ACIS Logo The Human Body as “Elsewhere” in Seamus Heaney’s North

In “The Frontiers of Writing‚” Seamus Heaney defines Northern Ireland as an “elsewhere‚” a partitioned frontier whose inhabitants must “live in two places at one time” (190). Heaney further explores this concept as a definition of the self within Northern Ireland according to “all the multivalent possibilities of Irishness, Britishness‚ planetariness, creatureliness, whatever” (200), configuring his memories of a hunger striker’s corpse as a site of identity contested by local ties and national politics to express the multivalence of Northern Irish identity. For Heaney, therefore, the Northern Irish body becomes an embodied “elsewhere‚” and this paper uses this concept as an interpretive tool in reading Heaney’s controversial North. In this collection, Heaney re-imagines the Northern Irish body, including bog bodies and the victims of twentieth-century terrorist violence, as an artifact or “thing‚” as contested territory consumed and digested by the colonizing narratives of mythology, history, and archaeology.
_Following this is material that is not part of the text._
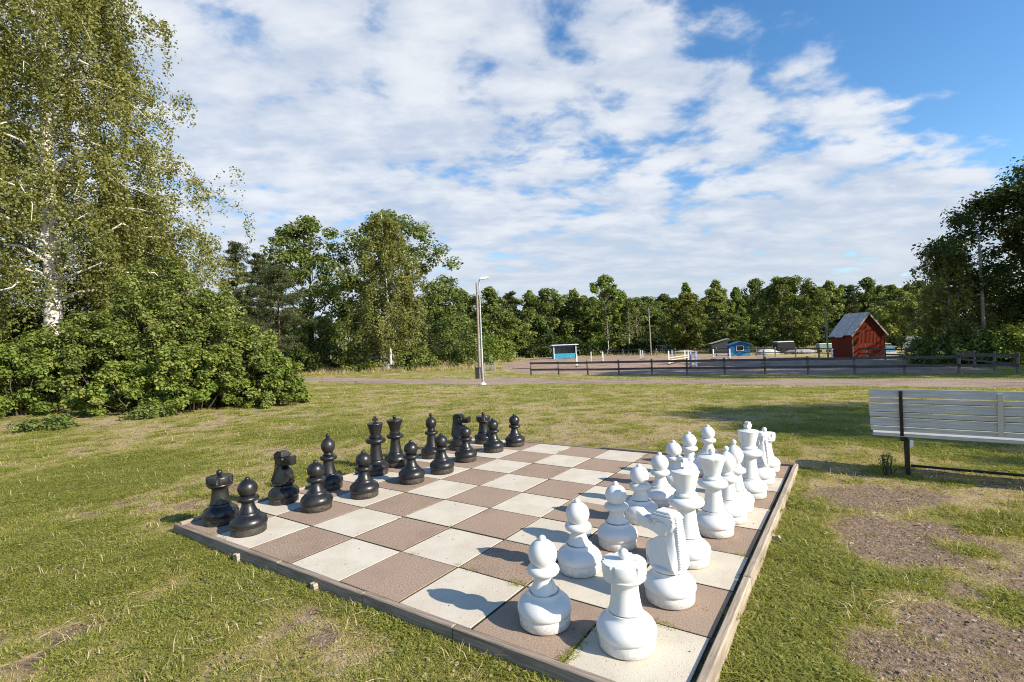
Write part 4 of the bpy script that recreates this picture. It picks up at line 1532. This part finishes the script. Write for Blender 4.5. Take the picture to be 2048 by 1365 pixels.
# ---------------------------------------------------------------- open blue shed, blue hut, grey shed
sp_ = spot(1108, 83, 719)
shed = tag(empty('open_shed', sp_, .02), 'open-fronted shed with a white flat roof and cyan lower boards behind the arena', 'shed')
SW, SH_ = 3.7, 2.25
MB().box((SW / 2, 2.2, SH_ / 2), (SW, .06, SH_)).build('back_wall', M_GREYBOARD, shed)
MB().box((-.03, 1.1, SH_ / 2), (.06, 2.2, SH_)).build('side_wall', M_BLUE, shed)
MB().box((SW + .03, 1.1, SH_ / 2), (.06, 2.2, SH_)).build('side_wall', M_BLUE, shed)
for k in range(5):
    MB().box((SW / 2, -.02, .2 + k * .16), (SW - .1, .04, .152)).build('front_board', M_CYAN, shed)
for x in (.04, SW - .04):
    MB().box((x, -.05, SH_ / 2), (.14, .12, SH_)).build('front_post', M_WHITEP, shed)
mb = MB(); mb.box((SW / 2, 1.0, SH_ + .08), (SW + .7, 2.9, .13)); mb.build('roof', M_WHITEP, shed)
MB().box((SW / 2, .12, SH_ - .16), (SW, .05, .24)).build('lintel', M_BLUE, shed)

hp = spot(1461, 69, 713)
hut = tag(empty('blue_hut', hp, -.25), 'small bright blue hut with a white framed window and low gable roof', 'hut')
HW, HH = 2.5, 1.5
MB().prism([(0, -.1), (HW, -.1), (HW, HH), (HW / 2, HH + .42), (0, HH)], 0, 2.4).build('wall', M_BLUE, hut)
MB().prism([(.0, .02), (.9, .02), (.35, .42), (.0, .55)], -.012, -.004).build('painted_wave', M_CYAN, hut)
MB().prism([(1.3, .05), (HW, .05), (HW, .4), (1.9, .3)], -.012, -.004).build('painted_wave', M_CYAN, hut)
wnd = MB().box((1.22, -.02, 1.05), (.95, .05, .72)).build('window', M_WHITEP, hut)
MB().box((1.22, -.048, 1.05), (.78, .02, .56)).build('pane', M_GLASS, wnd)
for sg in (-1, 1):
    a = math.atan2(.42, HW / 2)
    mb = MB(); mb.box((0, 0, 0), (HW / 2 / math.cos(a) + .25, 2.9, .07))
    o = mb.build('roof_panel', M_BLUE, hut); o.location = (HW / 2 + sg * (HW / 4 + .09), 1.15, HH + .21 + .03); o.rotation_euler = (0, sg * a, 0)

gs = spot(1424, 80, 712)
gsh = tag(empty('grey_shed', gs, -.2), 'dark grey shed with a lean-to roof left of the blue hut', 'shed')
MB().prism([(0, -.1), (2.4, -.1), (2.4, 2.25), (0, 1.6)], 0, 2.2).build('wall', plain('dark_grey_boards', (.045, .05, .052), .8), gsh)
mb = MB(); mb.box((0, 0, 0), (2.85, 2.6, .07)); o = mb.build('roof', M_PALE, gsh); o.location = (1.2, 1.05, 1.98); o.rotation_euler = (0, -math.atan2(.65, 2.4), 0)

# ---------------------------------------------------------------- truck and yard things behind the arena
tp = spot(1810, 60, 704)
truck = tag(empty('truck', tp, -.55), 'white truck cab parked behind the fence right of the barn', 'truck')
mb = MB(); mb.prism([(0, .35), (1.75, .35), (1.75, 1.75), (1.5, 1.86), (.45, 1.84), (.22, 1.55), (.06, 1.05), (0, .95)], 0, 1.7); mb.build('cab', M_WHITEP, truck)
MB().prism([(.60, 1.12), (1.25, 1.12), (1.25, 1.58), (.68, 1.58)], -.02, .02).build('side_window', M_GLASS, truck)
mb = MB(); mb.add([(.05, .15, 1.1), (.05, 1.55, 1.1), (.205, 1.55, 1.56), (.205, .15, 1.56)], [(0, 3, 2, 1)]); o = mb.build('windscreen', M_GLASS, truck); o.location = (-.025, 0, .02)
MB().box((3.0, .85, .75), (2.6, 1.5, .25)).build('chassis', M_DARKPLASTIC, truck)
MB().box((2.1, .85, 1.3), (.12, 1.6, .9)).build('headboard', M_GALV, truck)
for x in (.6, 3.4):
    for y in (.1, 1.6):
        w = MB(); w.tube([(x, y - .12, .36), (x, y + .12, .36)], .36, 16); w.build('wheel', M_DARKPLASTIC, truck, 40)
MB().box((.02, .2, .62), (.05, .25, .12)).build('headlight', M_GLASS, truck)
MB().box((.02, 1.5, .62), (.05, .25, .12)).build('headlight', M_GLASS, truck)

cp = spot(1771, 58, 712)
crate = tag(empty('blue_container', cp, -.3), 'pale blue open container right of the barn', 'container')
MB().box((.5, .5, .62), (1.15, .9, .62)).build('box', plain('pale_blue_paint', (.18, .36, .50), .6, 0, .2), crate)
MB().box((.5, .5, .15), (1.2, 1.0, .28)).build('base', M_WHITEP, crate)
MB().tube([(.0, .1, .93), (.0, .1, 1.22), (.6, .1, 1.22), (.6, .1, .93)], .03, 6).build('handle_frame', M_WHITEP, crate)

vp = spot(1556, 72, 712)
van = tag(empty('covered_trailer', vp, -.1), 'dark covered trailer with a white roof under the big maple', 'trailer')
MB().prism([(0, .4), (2.4, .4), (2.4, 1.45), (2.1, 1.6), (.1, 1.6), (0, 1.4)], 0, 1.6).build('body', M_DARKPLASTIC, van)
MB().prism([(-.05, 1.60), (2.25, 1.60), (2.15, 1.72), (.05, 1.72)], -.03, 1.63).build('roof', M_WHITEP, van)
for x in (.7, 1.5):
    MB().tube([(x, -.08, .34), (x, .1, .34)], .33, 14).build('wheel', M_DARKPLASTIC, van, 40)
MB().tube([(2.4, .8, .45), (3.3, .8, .4)], .04, 6).build('drawbar', M_GALV, van)

M_GREENP = plain('pale_green_paint', (.20, .28, .22), .6, 0, .2)
gc = spot(1640, 70, 712)
con = tag(empty('green_container', gc, -.1), 'pale green low container left of the barn', 'container')
MB().cbox((.8, .5, .75), (1.6, 1.0, .8), .05).build('box', M_GREENP, con)
MB().cbox((.8, .5, 1.19), (1.64, 1.04, .08), .03).build('lid', M_WHITEP, con)
for x in (.2, 1.4):
    MB().box((x, .5, .18), (.2, .9, .36)).build('foot', M_DARKPLASTIC, con)
wp = spot(1312, 92, 711)
pan = tag(empty('mesh_panel', wp, 0), 'white metal mesh panel behind the far fence left of the reddish maple', 'panel')
for x in np.linspace(0, 3.2, 9):
    MB().tube([(x, 0, 0), (x, 0, 1.5)], .02, 5).build('bar', M_GALV, pan)
for zz in (.1, .8, 1.48):
    MB().tube([(0, 0, zz), (3.2, 0, zz)], .025, 5).build('rail', M_GALV, pan)


def rock(name, loc, s, seed, mat, label, cat='rock', group=None, flat=.6):
    r = VNoise(seed)
    mb = MB().sphere((0, 0, 0), 1, 16, 10)
    v = []
    for (x, y, z_) in mb.v:
        k = .75 + .5 * float(r.fbm(4 + x * 1.7 + z_, 4 + y * 1.7 - z_, 3))
        v.append((x * k * s[0], y * k * s[1], z_ * k * s[2]))
    mb.v = v
    o = tag(mb.build(name, mat, None, 40), label, cat, group)
    o.location = loc
    return o


M_ROCK = plain('grey_rock', (.28, .26, .24), .9, 0, .3, 2, .8)
M_TARP = plain('pale_tarpaulin', (.50, .49, .46), .7, 0, .15, 3)
q = spot(757, 71, 735); rock('boulder', (q[0], q[1], q[2] + .6), (3.0, 2.2, 2.2), 5, M_ROCK, 'large grey boulder behind the weeping birch trunk')
q = spot(790, 63.5, 740); rock('boulder', (q[0] - .8, q[1], q[2] + .1), (.9, .7, .8), 6, M_ROCK, 'smaller pale boulder at the foot of the weeping birch')
q = spot(1535, 70, 713); rock('tarpaulin_heap', (q[0], q[1], q[2] + .2), (1.6, 1.0, .55), 7, M_TARP, 'pale tarpaulin heap left of the covered trailer', 'heap')
q = spot(1600, 68, 713); rock('soil_heap', (q[0], q[1], q[2] + .15), (2.0, 1.0, .5), 8, M_ROCK, 'low grey heap in the shade right of the covered trailer', 'heap')
q = spot(1370, 86, 711); rock('brush_heap', (q[0], q[1], q[2] + .1), (2.2, 1.2, .55), 9, M_GREYTWIG, 'grey brushwood heap below the reddish maple', 'heap')

# ---------------------------------------------------------------- show jumps in the arena
M_CREAM = plain('cream_pole_paint', (.62, .50, .30), .6, 0, .12)
M_BLUEW = plain('blue_white_paint', (.36, .42, .58), .5, 0, .35, 3)


def stand(px, py, topy, mat, label, wings=False, two=False):
    p = g(px, py)
    h = at_depth(px, topy, p[1])[2] - p[2]
    root = tag(empty('jump_stand', tuple(p), rng.normal(0, .15)), label, 'jump stand', 'jump stands in the arena')
    MB().box((0, 0, h / 2), (.12, .12, h)).build('post', mat, root)
    if wings:
        MB().box((.45, .02, h * .46), (.12, .10, h * .92)).build('post', mat, root)
        for zz in (.25, .55, .8):
            MB().box((.22, .02, h * zz), (.36, .06, .1)).build('wing_bar', mat, root)
    MB().box((.1, 0, .05), (.75, .12, .09)).build('foot', M_FENCE, root)
    MB().box((0, 0, .11), (.1, .8, .08)).build('foot', M_FENCE, root)
    return p, h


def pole(a, b, za, mat, label):
    a, b = np.array(a), np.array(b)
    o = tag(MB().tube([(0, 0, 0), tuple(b - a)], .055, 8).build('jump_pole', mat, None, 60), label, 'jump pole', 'jump poles in the arena')
    o.location = a + np.array([0, 0, za])
    return o


p1, h1 = stand(1183, 728, 704, M_WHITEP, 'white jump stand left end of the leftmost jump')
p2, h2 = stand(1206, 726, 704, M_WHITEP, 'white jump stand right end of the leftmost jump')
pole(p1, p2, .55, M_FENCE, 'dark upper pole of the leftmost jump'); pole(p1, p2, .25, M_FENCE, 'dark lower pole of the leftmost jump')
stand(1154, 735, 708, M_WHITEP, 'lone white jump stand left of the leftmost jump')
stand(1282, 721, 701, M_WHITEP, 'white jump stand, left of the narrow pair in the middle of the arena'); stand(1286, 719, 701, M_WHITEP, 'white jump stand, right of the narrow pair in the middle of the arena')
p1, h1 = stand(1338, 731, 702, M_WHITEP, 'white jump stand at the left end of the cream pole jump'); p2, h2 = stand(1377, 724, 701, M_WHITEP, 'white jump stand at the right end of the cream pole jump')
stand(1345, 728, 701, M_WHITEP, 'second white jump stand at the left end of the cream pole jump'); stand(1370, 722, 701, M_WHITEP, 'second white jump stand at the right end of the cream pole jump')
for zz, nm in ((.75, 'upper'), (.5, 'middle'), (.25, 'lower')):
    pole(p1, p2, zz, M_CREAM, 'cream painted %s pole of the jump in the middle of the arena' % nm)
stand(1382, 737, 704, M_BLUEW, 'blue and white winged jump stand close behind the near fence', True)
stand(1393, 737, 703, M_BLUEW, 'blue and white jump stand right of the winged stand')
p1, h1 = stand(1427, 720, 699, M_WHITEP, 'white jump stand at the left end of the jump before the grey shed'); p2, h2 = stand(1460, 720, 698, M_WHITEP, 'white jump stand at the right end of the jump before the grey shed')
pole(p1, p2, .7, M_WHITEP, 'white upper pole of the jump before the grey shed'); pole(p1, p2, .35, M_WHITEP, 'white lower pole of the jump before the grey shed')
stand(1528, 729, 700, M_BLUEW, 'blue and white jump stand alone right of the blue hut'); stand(1665, 719, 698, M_WHITEP, 'white jump stand left of the barn')
a, b = g(1025, 738), g(1062, 739)
pole(a, b, .1, M_CREAM, 'cream pole lying on the sand at the left end of the arena')
a, b = g(1500, 722), g(1690, 722)
pole(a, (a + (b - a) * .25), .1, M_WHITEP, 'white pole lying on the sand in the shade of the arena')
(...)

Reading “The Frontiers of Writing‚” “Belderg,” “Funeral Rites‚” and “Punishment” alongside studies of the Boyne Valley’s Neolithic passage tombs, P.V. Glob’s The Bog People, and the Icelandic Eddas, this paper argues that Heaney excavates and inhabits disarticulated human forms to envision the Northern Irish body as a frontier composed by conflicting historical identities, terrorist violence, and voyeuristic objectification. Ultimately, I suggest that Heaney reinvents the body as a colonized “elsewhere‚” forcing the reader to inhabit an embodied border-zone of “tribal, intimate revenge” wherein definitions of identity are suddenly fluid and unknowable.